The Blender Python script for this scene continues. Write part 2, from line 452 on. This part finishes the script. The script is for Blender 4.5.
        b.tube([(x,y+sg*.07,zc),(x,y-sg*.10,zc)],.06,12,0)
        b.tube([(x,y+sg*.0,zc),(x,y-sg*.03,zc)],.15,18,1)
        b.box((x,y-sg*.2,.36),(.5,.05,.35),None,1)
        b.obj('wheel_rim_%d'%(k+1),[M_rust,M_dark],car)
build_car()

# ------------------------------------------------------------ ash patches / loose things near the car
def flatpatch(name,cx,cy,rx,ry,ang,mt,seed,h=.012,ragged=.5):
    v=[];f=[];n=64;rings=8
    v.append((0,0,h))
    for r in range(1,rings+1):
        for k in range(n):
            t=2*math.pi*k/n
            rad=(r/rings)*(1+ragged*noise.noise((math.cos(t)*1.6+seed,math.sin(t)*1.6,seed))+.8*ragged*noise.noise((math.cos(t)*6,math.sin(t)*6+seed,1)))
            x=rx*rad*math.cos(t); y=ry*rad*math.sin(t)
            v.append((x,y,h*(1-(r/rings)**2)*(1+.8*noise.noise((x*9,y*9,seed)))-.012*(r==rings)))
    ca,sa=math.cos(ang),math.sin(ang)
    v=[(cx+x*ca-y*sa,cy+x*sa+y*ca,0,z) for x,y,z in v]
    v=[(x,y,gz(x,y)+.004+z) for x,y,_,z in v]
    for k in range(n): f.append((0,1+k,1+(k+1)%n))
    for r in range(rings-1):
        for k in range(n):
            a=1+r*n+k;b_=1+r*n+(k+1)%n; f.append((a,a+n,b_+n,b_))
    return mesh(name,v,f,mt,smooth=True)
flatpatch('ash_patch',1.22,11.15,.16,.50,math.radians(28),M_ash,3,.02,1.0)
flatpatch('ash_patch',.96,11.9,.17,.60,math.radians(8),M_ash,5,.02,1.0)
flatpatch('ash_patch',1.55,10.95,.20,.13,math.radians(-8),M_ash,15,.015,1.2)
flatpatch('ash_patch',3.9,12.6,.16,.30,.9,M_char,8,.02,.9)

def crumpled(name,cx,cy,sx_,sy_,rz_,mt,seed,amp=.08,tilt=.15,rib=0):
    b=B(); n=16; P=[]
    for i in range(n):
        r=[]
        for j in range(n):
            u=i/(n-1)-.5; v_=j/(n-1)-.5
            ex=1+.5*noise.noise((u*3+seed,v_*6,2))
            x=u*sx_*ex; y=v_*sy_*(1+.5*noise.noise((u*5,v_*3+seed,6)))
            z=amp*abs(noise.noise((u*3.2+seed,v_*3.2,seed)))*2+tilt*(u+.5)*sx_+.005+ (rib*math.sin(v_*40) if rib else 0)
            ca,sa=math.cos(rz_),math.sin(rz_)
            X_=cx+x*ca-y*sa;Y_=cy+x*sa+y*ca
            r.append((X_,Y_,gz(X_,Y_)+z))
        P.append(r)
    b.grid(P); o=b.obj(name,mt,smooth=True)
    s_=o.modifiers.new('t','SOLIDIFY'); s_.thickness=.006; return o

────

Extract the data in full. Keep it word for word.

_RESPONSE TO THIS TASK_:
The Blender Python script for this scene continues. Write part 2, from line 452 on. This part finishes the script. The script is for Blender 4.5.
        b.tube([(x,y+sg*.07,zc),(x,y-sg*.10,zc)],.06,12,0)
        b.tube([(x,y+sg*.0,zc),(x,y-sg*.03,zc)],.15,18,1)
        b.box((x,y-sg*.2,.36),(.5,.05,.35),None,1)
        b.obj('wheel_rim_%d'%(k+1),[M_rust,M_dark],car)
build_car()

# ------------------------------------------------------------ ash patches / loose things near the car
def flatpatch(name,cx,cy,rx,ry,ang,mt,seed,h=.012,ragged=.5):
    v=[];f=[];n=64;rings=8
    v.append((0,0,h))
    for r in range(1,rings+1):
        for k in range(n):
            t=2*math.pi*k/n
            rad=(r/rings)*(1+ragged*noise.noise((math.cos(t)*1.6+seed,math.sin(t)*1.6,seed))+.8*ragged*noise.noise((math.cos(t)*6,math.sin(t)*6+seed,1)))
            x=rx*rad*math.cos(t); y=ry*rad*math.sin(t)
            v.append((x,y,h*(1-(r/rings)**2)*(1+.8*noise.noise((x*9,y*9,seed)))-.012*(r==rings)))
    ca,sa=math.cos(ang),math.sin(ang)
    v=[(cx+x*ca-y*sa,cy+x*sa+y*ca,0,z) for x,y,z in v]
    v=[(x,y,gz(x,y)+.004+z) for x,y,_,z in v]
    for k in range(n): f.append((0,1+k,1+(k+1)%n))
    for r in range(rings-1):
        for k in range(n):
            a=1+r*n+k;b_=1+r*n+(k+1)%n; f.append((a,a+n,b_+n,b_))
    return mesh(name,v,f,mt,smooth=True)
flatpatch('ash_patch',1.22,11.15,.16,.50,math.radians(28),M_ash,3,.02,1.0)
flatpatch('ash_patch',.96,11.9,.17,.60,math.radians(8),M_ash,5,.02,1.0)
flatpatch('ash_patch',1.55,10.95,.20,.13,math.radians(-8),M_ash,15,.015,1.2)
flatpatch('ash_patch',3.9,12.6,.16,.30,.9,M_char,8,.02,.9)

def crumpled(name,cx,cy,sx_,sy_,rz_,mt,seed,amp=.08,tilt=.15,rib=0):
    b=B(); n=16; P=[]
    for i in range(n):
        r=[]
        for j in range(n):
            u=i/(n-1)-.5; v_=j/(n-1)-.5
            ex=1+.5*noise.noise((u*3+seed,v_*6,2))
            x=u*sx_*ex; y=v_*sy_*(1+.5*noise.noise((u*5,v_*3+seed,6)))
            z=amp*abs(noise.noise((u*3.2+seed,v_*3.2,seed)))*2+tilt*(u+.5)*sx_+.005+ (rib*math.sin(v_*40) if rib else 0)
            ca,sa=math.cos(rz_),math.sin(rz_)
            X_=cx+x*ca-y*sa;Y_=cy+x*sa+y*ca
            r.append((X_,Y_,gz(X_,Y_)+z))
        P.append(r)
    b.grid(P); o=b.obj(name,mt,smooth=True)
    s_=o.modifiers.new('t','SOLIDIFY'); s_.thickness=.006; return o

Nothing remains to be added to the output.